Autre mesure de la loi : la diffusion "malveillante", notamment sur les réseaux sociaux, de l’image des policiers nationaux et militaires de la gendarmerie en intervention sera punie d'un an d'emprisonnement et de 45.000 euros d'amende.
Pour le ministre, il s'agit de ne pas "jeter en pâture des fonctionnaires qui font un travail extrêmement difficile".
Vous connaissez tous des policiers ou des gendarmes qui sont insultés quand ils sont au supermarché avec leurs enfants ou leurs femmes. Gérald Darmanin
Un dispositif qui n'est "pas acceptable dans une démocratie" selon Ugo Bernalicis (La France insoumise), qui craint notamment pour la liberté de la presse.

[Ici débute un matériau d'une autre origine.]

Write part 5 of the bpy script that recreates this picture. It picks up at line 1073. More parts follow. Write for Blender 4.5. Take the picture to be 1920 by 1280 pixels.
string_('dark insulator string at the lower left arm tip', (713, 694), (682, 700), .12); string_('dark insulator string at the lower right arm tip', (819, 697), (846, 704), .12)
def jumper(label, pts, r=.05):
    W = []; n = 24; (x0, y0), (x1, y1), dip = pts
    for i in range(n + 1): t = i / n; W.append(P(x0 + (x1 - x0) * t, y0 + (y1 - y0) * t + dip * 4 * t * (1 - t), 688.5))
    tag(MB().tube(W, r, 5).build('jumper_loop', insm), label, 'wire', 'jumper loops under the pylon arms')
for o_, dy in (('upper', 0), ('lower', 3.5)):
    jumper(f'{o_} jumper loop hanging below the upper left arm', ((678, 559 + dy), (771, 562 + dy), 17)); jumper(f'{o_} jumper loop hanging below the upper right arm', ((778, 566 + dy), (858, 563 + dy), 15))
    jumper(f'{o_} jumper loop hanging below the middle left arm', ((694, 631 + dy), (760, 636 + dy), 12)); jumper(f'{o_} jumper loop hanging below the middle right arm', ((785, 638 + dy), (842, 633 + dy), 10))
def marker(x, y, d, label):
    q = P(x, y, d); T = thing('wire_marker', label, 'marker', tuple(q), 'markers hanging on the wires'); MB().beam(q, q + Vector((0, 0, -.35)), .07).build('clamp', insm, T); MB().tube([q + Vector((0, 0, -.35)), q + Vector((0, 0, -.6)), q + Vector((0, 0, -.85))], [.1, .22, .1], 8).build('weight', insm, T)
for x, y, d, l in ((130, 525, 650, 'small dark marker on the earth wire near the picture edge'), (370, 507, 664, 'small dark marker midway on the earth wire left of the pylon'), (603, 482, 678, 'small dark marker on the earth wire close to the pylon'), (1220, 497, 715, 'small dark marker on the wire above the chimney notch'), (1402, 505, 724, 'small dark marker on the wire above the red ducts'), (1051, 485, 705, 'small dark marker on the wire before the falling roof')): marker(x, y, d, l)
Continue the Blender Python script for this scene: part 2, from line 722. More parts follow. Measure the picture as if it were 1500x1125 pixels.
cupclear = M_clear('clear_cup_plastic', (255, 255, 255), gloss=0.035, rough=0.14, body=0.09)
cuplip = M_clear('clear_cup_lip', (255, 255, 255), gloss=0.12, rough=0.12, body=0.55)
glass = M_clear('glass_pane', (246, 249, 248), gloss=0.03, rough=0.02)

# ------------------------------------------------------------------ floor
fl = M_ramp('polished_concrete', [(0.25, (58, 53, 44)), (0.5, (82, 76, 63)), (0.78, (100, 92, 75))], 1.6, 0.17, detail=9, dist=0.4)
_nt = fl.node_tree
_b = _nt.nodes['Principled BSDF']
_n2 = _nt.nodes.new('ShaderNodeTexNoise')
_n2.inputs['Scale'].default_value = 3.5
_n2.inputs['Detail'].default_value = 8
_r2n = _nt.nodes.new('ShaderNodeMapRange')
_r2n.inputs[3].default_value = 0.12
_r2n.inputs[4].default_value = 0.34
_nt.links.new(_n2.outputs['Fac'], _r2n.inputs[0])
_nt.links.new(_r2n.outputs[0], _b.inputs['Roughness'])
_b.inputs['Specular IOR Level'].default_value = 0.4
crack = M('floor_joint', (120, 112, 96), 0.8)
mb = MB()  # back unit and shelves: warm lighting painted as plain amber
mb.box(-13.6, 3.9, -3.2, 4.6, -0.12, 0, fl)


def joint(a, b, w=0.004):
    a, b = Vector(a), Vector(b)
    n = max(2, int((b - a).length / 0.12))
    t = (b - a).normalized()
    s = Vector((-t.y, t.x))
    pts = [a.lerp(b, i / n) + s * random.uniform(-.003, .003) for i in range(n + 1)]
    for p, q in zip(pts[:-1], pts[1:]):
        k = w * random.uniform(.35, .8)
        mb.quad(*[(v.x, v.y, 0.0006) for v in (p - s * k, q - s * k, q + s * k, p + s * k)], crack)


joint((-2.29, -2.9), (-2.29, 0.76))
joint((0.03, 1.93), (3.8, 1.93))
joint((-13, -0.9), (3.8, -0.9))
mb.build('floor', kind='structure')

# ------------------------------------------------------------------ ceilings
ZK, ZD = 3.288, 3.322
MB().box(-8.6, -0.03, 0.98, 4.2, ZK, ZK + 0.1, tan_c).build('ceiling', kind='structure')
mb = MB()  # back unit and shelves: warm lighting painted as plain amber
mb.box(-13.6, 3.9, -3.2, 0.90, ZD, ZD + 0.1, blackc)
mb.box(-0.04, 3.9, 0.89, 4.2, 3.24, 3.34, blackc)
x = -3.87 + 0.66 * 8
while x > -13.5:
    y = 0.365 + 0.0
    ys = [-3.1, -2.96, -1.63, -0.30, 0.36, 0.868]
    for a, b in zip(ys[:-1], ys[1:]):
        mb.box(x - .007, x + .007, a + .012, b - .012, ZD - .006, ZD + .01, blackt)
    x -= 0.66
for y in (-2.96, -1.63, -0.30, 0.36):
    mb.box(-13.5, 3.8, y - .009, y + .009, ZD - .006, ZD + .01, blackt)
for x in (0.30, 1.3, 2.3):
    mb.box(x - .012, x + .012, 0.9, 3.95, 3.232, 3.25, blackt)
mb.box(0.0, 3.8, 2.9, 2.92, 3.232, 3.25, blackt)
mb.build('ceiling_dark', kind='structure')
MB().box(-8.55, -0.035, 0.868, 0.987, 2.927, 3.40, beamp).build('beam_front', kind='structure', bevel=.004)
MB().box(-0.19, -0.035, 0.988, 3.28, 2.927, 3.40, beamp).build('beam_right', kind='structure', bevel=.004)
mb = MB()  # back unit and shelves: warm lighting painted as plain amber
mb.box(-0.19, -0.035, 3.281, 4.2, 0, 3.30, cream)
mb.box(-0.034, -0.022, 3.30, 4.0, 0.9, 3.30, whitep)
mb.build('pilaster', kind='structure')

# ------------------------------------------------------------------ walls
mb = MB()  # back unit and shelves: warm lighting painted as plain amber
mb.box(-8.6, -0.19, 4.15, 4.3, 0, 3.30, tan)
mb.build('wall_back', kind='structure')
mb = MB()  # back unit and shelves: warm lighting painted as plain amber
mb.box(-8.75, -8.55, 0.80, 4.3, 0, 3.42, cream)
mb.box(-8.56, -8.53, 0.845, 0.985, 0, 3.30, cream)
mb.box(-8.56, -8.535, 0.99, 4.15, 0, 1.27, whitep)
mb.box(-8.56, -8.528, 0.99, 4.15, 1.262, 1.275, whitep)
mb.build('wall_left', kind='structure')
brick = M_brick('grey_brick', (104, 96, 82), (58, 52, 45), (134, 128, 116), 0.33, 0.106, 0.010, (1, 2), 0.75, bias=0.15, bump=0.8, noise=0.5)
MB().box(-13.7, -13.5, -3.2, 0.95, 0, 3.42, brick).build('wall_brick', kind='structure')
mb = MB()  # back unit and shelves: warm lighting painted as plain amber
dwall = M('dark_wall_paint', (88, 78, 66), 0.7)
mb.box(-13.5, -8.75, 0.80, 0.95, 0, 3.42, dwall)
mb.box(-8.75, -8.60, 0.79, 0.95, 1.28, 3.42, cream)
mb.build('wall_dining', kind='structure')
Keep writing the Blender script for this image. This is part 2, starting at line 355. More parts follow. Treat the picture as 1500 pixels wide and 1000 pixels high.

L'élu estime que cet article pourrait être censuré par le Conseil constitutionnel.
Son intervention lui a valu une vive réaction du ministre, qui a critiqué sa "démagogie anti-flics".
Le texte réglemente également l'utilisation des images de vidéosurveillance, des images de drone ou encore celles des "caméras-piétons".
"La police utilise déjà des drones [mais] dans un cadre légal qui n'est pas stabilisé", a expliqué Gérald Darmanin, ajoutant que la Cnil et le Conseil d'Etat demandent une clarification législative.
La proposition de loi permettra aussi aux enquêteurs de visualiser en direct les images filmées par les "caméras-piétons" dont sont équipées les forces de l'ordre.
Le texte punit, par ailleurs, de six mois d'emprisonnement et de 7.500 euros d'amende le fait de "mettre à disposition (...) des articles pyrotechniques à des personnes physiques ne possédant pas les connaissances techniques particulières (...) pour les acquérir, les détenir, les manipuler ou les utiliser".
Il s'agit en fait d'interdire la vente des "mortiers" : détournés de leur utilisation normale, ces feux d'artifices servent parfois de projectile contre les forces de l'ordre. La détention ou l'utilisation de ces mortiers "sans posséder les connaissances techniques particulières exigées par la réglementation" sera punie de six mois d'emprisonnement et de 7.500 euros. La sanction sera doublée si l'infraction est commise via Internet.